Tuesday, July 24, 2012

The Myth of America's Decline

There has been much written of late about America's decline.  There seems to be hysterical nostalgia for the 'good old days'.  Frank Rich writes thoughtfully about the topic in the latest issue of 'New York', the magazine, in a piece entitled, "Mayberry RIP".

Rich points out that the declinist panic is nothing new in America.  He refers us to political scientist Samuel Huntington who points out, in the Journal of Foreign Affairs recently, at least five other decline panics in recent decades. The first being the Sputnik moment of 1957, then the economic rise of Europe and Japan in the late sixties, the OPEC oil shock of the 1973, and a cornucopia of woes of the 1970s (Watergate, defeat in Vietnam, and the Iranian hostage crisis).  He then reminds us of the celebrated peace, booming economy and surpluses during the Bill Clinton years, only to be followed by the tech bubble burst and market crash, soon to be follow by 9/11.

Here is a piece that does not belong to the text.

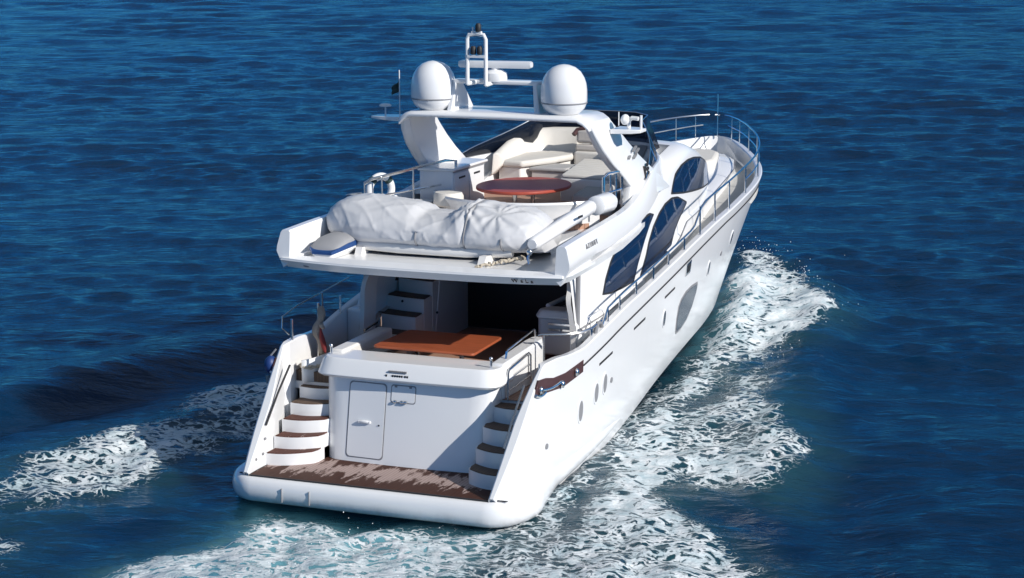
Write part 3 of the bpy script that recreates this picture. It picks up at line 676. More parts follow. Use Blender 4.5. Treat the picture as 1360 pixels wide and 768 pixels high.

Rich seems to feel much of the decline hysteria revolves around a sustained and rabid opposition to President Obama, a culturally 'different' President.  Intertwined is a new concept coined by 'the right' as 'American exceptionalism' which, in the eyes of  'the right', is a concept to which this 'different' President does not seem to subscribe.  The 'American exceptionalism' idea is actually a proxy for patriotism, as coined by Sarah Palin and the Tea Party, of course, a concept used to plant doubts about the President, a concept, bought into by the less thoughtful 'far right' in America only, who are already predisposed to dislike the President.

I leave you with Rich's closing thought as he ties his theme of the declinist panic into the Mayberry theme:

"Lost in all our declinist panic is the fact that the election of an African-American president is in itself an instance of American exceptionalism—an unexpected triumph for a country that has struggled for its entire history with the stain of slavery. “Only in America is my story even possible,” Obama is understandably fond of saying, knowing full well that as recently as the year of his birth, 1961, he would not have been welcome in Mayberry, let alone the White House. That his unlikely rise has somehow been twisted into a synonym for America’s supposed collapse over the past four years may be the most disturbing and intractable evidence of our decline of all."